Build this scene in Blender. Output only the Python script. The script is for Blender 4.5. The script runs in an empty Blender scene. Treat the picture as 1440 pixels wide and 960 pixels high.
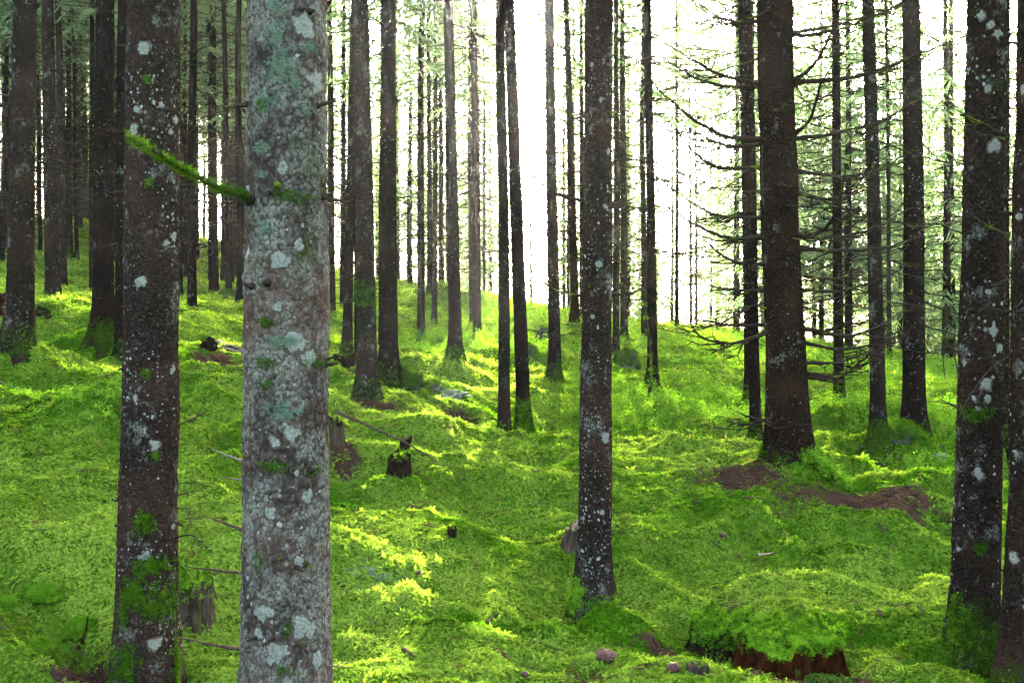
import bpy, math, random
import numpy as np
from mathutils import Vector, Matrix

random.seed(7)
rng = np.random.default_rng(11)
sc = bpy.context.scene
C = sc.collection

# ------------------------------------------------------------------ camera, sky, sun, exposure
CAMZ, F = 1.6, 1400.0            # eye height (m), focal length in px of a 1440 px wide picture
cam = bpy.data.cameras.new('camera'); cam.lens = 35.0; cam.sensor_width = 36.0
cam.clip_start = 0.05; cam.clip_end = 6000
co = bpy.data.objects.new('camera', cam); C.objects.link(co)
co.location = (0, 0, CAMZ); co.rotation_euler = (math.radians(90), 0, 0)
sc.camera = co

SUN_EL, SUN_AZ = math.radians(25), math.radians(3.0)      # azimuth from +Y towards +X
w = bpy.data.worlds.new('World'); sc.world = w; w.use_nodes = True
nt = w.node_tree; nt.nodes.clear()
sky = nt.nodes.new('ShaderNodeTexSky'); sky.sky_type = 'NISHITA'; sky.sun_disc = False
sky.sun_elevation = SUN_EL; sky.sun_rotation = SUN_AZ
sky.air_density = 0.8; sky.dust_density = 5.0; sky.ozone_density = 0.3
bg = nt.nodes.new('ShaderNodeBackground'); bg.inputs[1].default_value = 0.15
wo = nt.nodes.new('ShaderNodeOutputWorld')
nt.links.new(sky.outputs[0], bg.inputs[0]); nt.links.new(bg.outputs[0], wo.inputs[0])

sl = bpy.data.lights.new('sun', 'SUN'); sl.energy = 5.0; sl.angle = math.radians(0.53); sl.color = (1.0, 0.95, 0.86)
so = bpy.data.objects.new('sun', sl); C.objects.link(so)
sv = Vector((math.sin(SUN_AZ)*math.cos(SUN_EL), math.cos(SUN_AZ)*math.cos(SUN_EL), math.sin(SUN_EL)))
so.rotation_euler = sv.to_track_quat('Z', 'Y').to_euler(); so.location = (0, 0, 40)

vs = sc.view_settings
vs.view_transform = 'Standard'; vs.look = 'None'; vs.gamma = 1.0; vs.use_curve_mapping = False
vs.exposure = 4.85
vs.use_white_balance = True; vs.white_balance_temperature = 6950; vs.white_balance_tint = 8
cy = sc.cycles
cy.use_denoising = True; cy.denoising_prefilter = 'NONE'
cy.max_bounces = 7; cy.diffuse_bounces = 4; cy.glossy_bounces = 2; cy.transmission_bounces = 4
cy.volume_bounces = 1; cy.transparent_max_bounces = 4
cy.sample_clamp_indirect = 6.0
HAZE_DENSITY = 0.0003

# ------------------------------------------------------------------ numeric helpers
def P(px, py, d):
    """point seen at pixel (px, py) of the 1440x960 photograph at distance d along +Y"""
    return np.array([(px-720)/F*d, d, CAMZ+(480-py)/F*d])

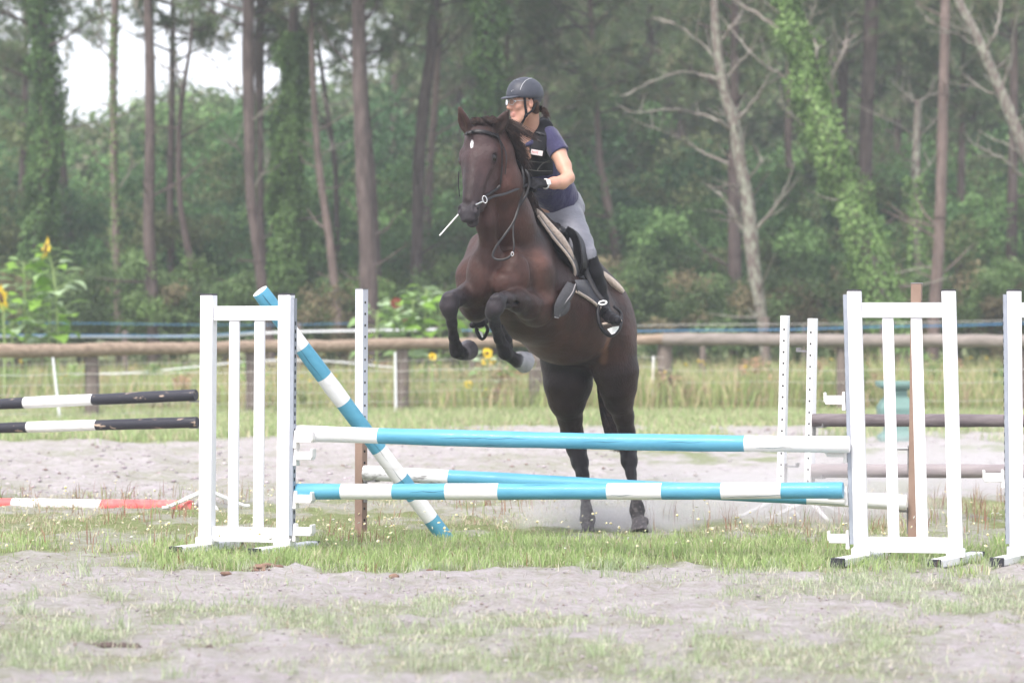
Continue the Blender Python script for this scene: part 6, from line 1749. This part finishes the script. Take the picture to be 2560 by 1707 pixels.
# boots
def boot(pts, foot, name="boot"):
    b_ = rp(pts, k=0.03, cut_a=True) + rp(foot, k=0.025)
    return body_mesh(name, b_, 0.0055, M_BOOT, rider)
boot([(1473, 640, 19.555, 20), (1484, 682, 19.6, 22.5), (1497, 716, 19.64, 18), (1508, 748, 19.65, 12.5), (1511, 768, 19.63, 12)],
     [(1511, 768, 19.63, 12.5), (1515, 783, 19.56, 13), (1525, 793, 19.46, 14), (1537, 799, 19.35, 12.5), (1544, 801, 19.28, 10)])
boot([(1250, 690, 19.95, 18), (1232, 740, 19.95, 19), (1214, 785, 19.88, 12)], [(1212, 798, 19.84, 13), (1200, 806, 19.72, 12), (1182, 812, 19.6, 9)])
mb = MB()
for k in range(4): strap(mb, [P(1503 + k * 4, 774 + k * 6, 19.52 - 0.03 * k), P(1514 + k * 4, 771 + k * 6.2, 19.50 - 0.03 * k), P(1526 + k * 4, 777 + k * 6, 19.52 - 0.03 * k)], 0.008, (0, -1, 0), th=0.6)
mb.build("boot_laces", [M_LEATH], rider)

# hair under the helmet and pony tail
def rroot(t, r): return Vector(rh(0.045 * r.normal() * 0.6 + 0.02, -0.10 + 0.01 * r.normal(), -0.02 - 0.03 * r.random()))
def rpath(t, r, s):
    n = lambda q: Vector(r.normal(0, q, 3))
    return [Vector(rh(0.02, -0.12, -0.045)) + n(.006), Vector(rh(0.02, -0.145, -0.055)) + n(.008), Vector(rh(0.02, -0.16, -0.085)) + n(.010)]
strands("ponytail", rroot, rpath, 260, 0.006, rider, M_RHAIR, 5)
hr_ = [Ell(rh(0, -0.055, 0.01), (0.073, 0.062, 0.075), rAX, 0.02), Prim(rh(0.058, -0.05, 0.01), rh(0.035, -0.08, -0.055), 0.026, 0.022, 0.02), Prim(rh(-0.058, -0.05, 0.01), rh(-0.035, -0.08, -0.055), 0.026, 0.022, 0.02),
       Prim(rh(0.066, -0.005, 0.05), rh(0.070, -0.012, 0.02), 0.012, 0.009, 0.01), Prim(rh(-0.066, -0.005, 0.05), rh(-0.070, -0.012, 0.02), 0.012, 0.009, 0.01)]
body_mesh("hair", hr_, 0.0055, M_RHAIR, rider)
# eyes and glasses
M_EYEW = mat("eye_white", (0.75, 0.72, 0.70), rough=0.2); M_IRIS = mat("dark_iris", (0.03, 0.018, 0.012), rough=0.1)
for s_ in (-1, 1):
    mb = MB(); c = Vector(rh(s_ * 0.031, 0.068, 0.008)); mb.ball(c, 0.012, None, 12, 8, 0)
    e = (Vector(hf) + Vector(hl) * 0.10 * s_).normalized()
    mb.ball(c + e * 0.0075, 0.0062, None, 10, 6, 1); mb.build("eye", [M_EYEW, M_IRIS], rider, smooth=True)
glasses = thing("glasses", "thin metal-framed glasses on the rider's nose", "glasses", tuple(rh(0, 0.1, 0)))
M_LENS = bpy.data.materials.new("lens_glass"); M_LENS.use_nodes = True
_b2 = M_LENS.node_tree.nodes["Principled BSDF"]; _b2.inputs["Transmission Weight"].default_value = 1.0; _b2.inputs["Roughness"].default_value = 0.02; _b2.inputs["IOR"].default_value = 1.05; _b2.inputs["Specular IOR Level"].default_value = 0.35
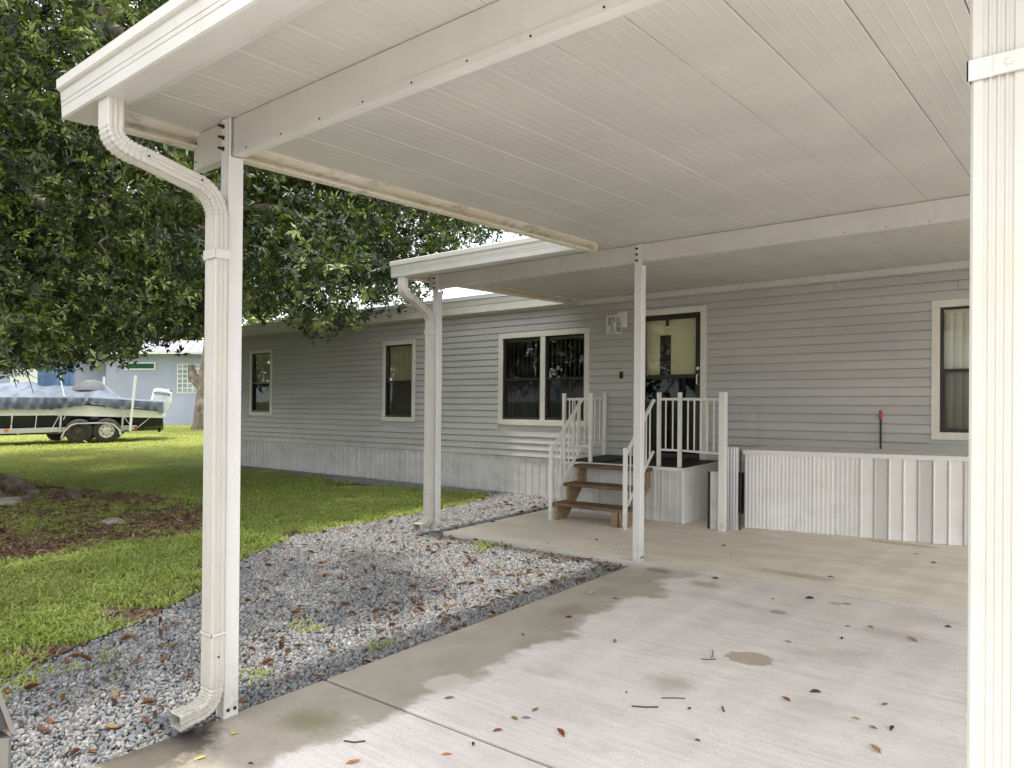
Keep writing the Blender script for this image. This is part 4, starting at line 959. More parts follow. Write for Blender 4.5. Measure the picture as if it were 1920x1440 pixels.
# ------------------------------------------------------------------ instanced stuff
def in_poly(px, py, poly):
    x = np.asarray(px); y = np.asarray(py); ins = np.zeros(x.shape, bool); n = len(poly); j = n-1
    for i in range(n):
        xi, yi = poly[i]; xj, yj = poly[j]
        c = ((yi > y) != (yj > y)) & (x < (xj-xi)*(y-yi)/(yj-yi+1e-12)+xi); ins ^= c; j = i
    return ins
def make_var(name, verts, faces, mat):
    me = bpy.data.meshes.new(name); me.from_pydata(verts, [], faces); me.materials.append(M[mat]); return bpy.data.objects.new(name, me)
def scatter(name, pts, variants, smin, smax, mat, label=None, cat=None, tilt=math.pi, seed=0, vertical=False):
    me = bpy.data.meshes.new(name); me.from_pydata([tuple(p) for p in pts], [], []); o = bpy.data.objects.new(name, me); COL.objects.link(o); me.materials.append(M[mat])
    vc = bpy.data.collections.new(name+'_kinds')
    for v in variants: vc.objects.link(v)
    ng = bpy.data.node_groups.new(name, 'GeometryNodeTree'); ng.interface.new_socket('Geometry', in_out='INPUT', socket_type='NodeSocketGeometry'); ng.interface.new_socket('Geometry', in_out='OUTPUT', socket_type='NodeSocketGeometry')
    N = ng.nodes; gi = N.new('NodeGroupInput'); go = N.new('NodeGroupOutput'); mp = N.new('GeometryNodeMeshToPoints'); ip = N.new('GeometryNodeInstanceOnPoints'); ci = N.new('GeometryNodeCollectionInfo')
    ci.inputs['Collection'].default_value = vc; ci.inputs['Separate Children'].default_value = True; ci.inputs['Reset Children'].default_value = True
    rv = N.new('FunctionNodeRandomValue'); rv.data_type = 'FLOAT_VECTOR'; rv.inputs['Seed'].default_value = seed
    rv.inputs[0].default_value = (-tilt, -tilt, 0); rv.inputs[1].default_value = (tilt, tilt, 2*math.pi)
    rs = N.new('FunctionNodeRandomValue'); rs.data_type = 'FLOAT'; rs.inputs[2].default_value = smin; rs.inputs[3].default_value = smax; rs.inputs['Seed'].default_value = seed+1
    L = ng.links; L.new(gi.outputs[0], mp.inputs[0]); L.new(mp.outputs[0], ip.inputs['Points']); L.new(ci.outputs[0], ip.inputs['Instance']); ip.inputs['Pick Instance'].default_value = True
    er_ = N.new('FunctionNodeEulerToRotation'); L.new(rv.outputs[0], er_.inputs[0]); L.new(er_.outputs[0], ip.inputs['Rotation']); L.new(rs.outputs[1], ip.inputs['Scale']); L.new(ip.outputs[0], go.inputs[0])
    md = o.modifiers.new('scatter', 'NODES'); md.node_group = ng
    o['kind'] = 'stuff'; o['label'] = label
    if cat: o['category'] = cat
    return o
def icos(jit, flat=.6, seed=0):
    bm = bmesh.new(); bmesh.ops.create_icosphere(bm, subdivisions=1, radius=1); rr_ = random.Random(seed); out_ = []
    s_ = (rr_.uniform(.8, 1.2), rr_.uniform(.7, 1), rr_.uniform(flat*.8, flat*1.2))
    v = [tuple(c*s_[i]*(1+rr_.uniform(-jit, jit)) for i, c in enumerate(p.co)) for p in bm.verts]; f = [[q.index for q in p.verts] for p in bm.faces]; bm.free(); return v, f
stones = [make_var('stone_kind', *icos(.28, .62, k), 'stone') for k in range(8)]
def pts_in(poly, x0, x1, y0, y1, dens, z0, z1, extra=None):
    n_ = int((x1-x0)*(y1-y0)*dens); x = npr.uniform(x0, x1, n_); y = npr.uniform(y0, y1, n_); m = in_poly(x, y, poly)
    if extra is not None: m &= extra(x, y)
    x, y = x[m], y[m]; return np.c_[x, y, npr.uniform(z0, z1, len(x))]
gp = np.concatenate([pts_in(gravel_poly, -7.6, -3.4, 0, 4.2, 4600, GZ+.006, GZ+.035), pts_in(gravel_poly, -7.6, -3.4, 4.2, 9.2, 4200, GZ+.006, GZ+.03), pts_in(gravel_poly, -15.8, -7.6, 8.4, 9.2, 2400, GZ+.006, GZ+.03)])
scatter('gravel', gp, stones, .0085, .019, 'stone', 'grey crushed stone gravel between driveway and lawn', 'gravel', seed=3)
# loose stones spilled beside the bed
# leaves
def leafshape(L, W, cup=.25):
    v = [(-L/2, 0, 0), (-L*.15, -W/2, cup*W*.5), (-L*.1, 0, 0), (-L*.15, W/2, cup*W*.5), (L*.2, -W*.42, cup*W*.5), (L*.2, 0, L*.04), (L*.2, W*.42, cup*W*.5), (L/2, 0, L*.1)]
    f = [(0, 1, 2), (0, 2, 3), (1, 4, 5, 2), (2, 5, 6, 3), (4, 7, 5), (5, 7, 6)]; return v, f
lvars = [make_var('dead_leaf_kind', *leafshape(.075, .026, c), 'litter') for c in (-.6, .3, .9, 1.6)]
lp = np.concatenate([pts_in(gravel_poly, -7.6, -3.4, .5, 9, 34, GZ+.04, GZ+.052), pts_in(mulch_poly, -17, -8, 1, 6, 30, GZ+.02, GZ+.04), pts_in(gravel_poly, -4.4, -3.4, 3.5, 6.0, 35, GZ+.04, GZ+.05)])
scatter('leaf_litter', lp, lvars, .6, 1.25, 'litter', 'dead brown oak leaves scattered over gravel and mulch', 'leaf litter', tilt=.35, seed=9)
lawnlp = np.c_[npr.uniform(-12, -5, 60), npr.uniform(1, 7, 60), np.full(60, GZ+.05)]
cvars = [make_var('chip_kind', *leafshape(.05, .012, c), 'chips') for c in (-1.0, .5, 1.5)]
bp = np.concatenate([np.c_[npr.normal(bx, br*.5, 160), npr.normal(by, br*.5, 160), np.full(160, GZ+.008)] for bx, by, br in ((-5.75, 2.65, .38), (-5.35, 1.75, .25), (-6.5, 3.7, .3), (-7.45, 5.1, .25))])
cp = pts_in(mulch_poly, -17.2, -8, 1, 6, 850, GZ+.008, GZ+.03)
scatter('bark_mulch', np.concatenate([cp, bp]), cvars, .6, 2.0, 'chips', 'reddish brown bark mulch and twigs in the bed under the tree', 'mulch', tilt=.5, seed=14)
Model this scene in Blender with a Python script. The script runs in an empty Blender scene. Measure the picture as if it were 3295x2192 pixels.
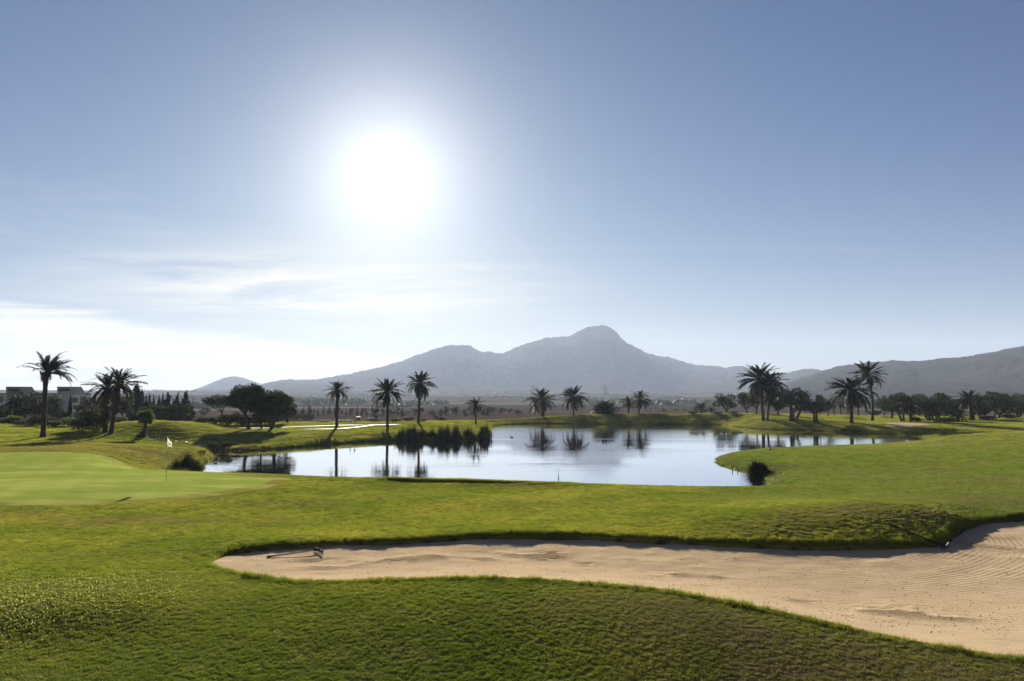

* **The request**: Begin at the first line of the records and please reproduce every line exactly through the one containing "from mathutils import Vector, Matrix", leaving all pictures out.

* **Answer**:
Build this scene in Blender. Output only the Python script. The script is for Blender 4.5. The script runs in an empty Blender scene. Treat the picture as 1440 pixels wide and 960 pixels high.
import bpy, math, random
import numpy as np
from mathutils import Vector, Matrix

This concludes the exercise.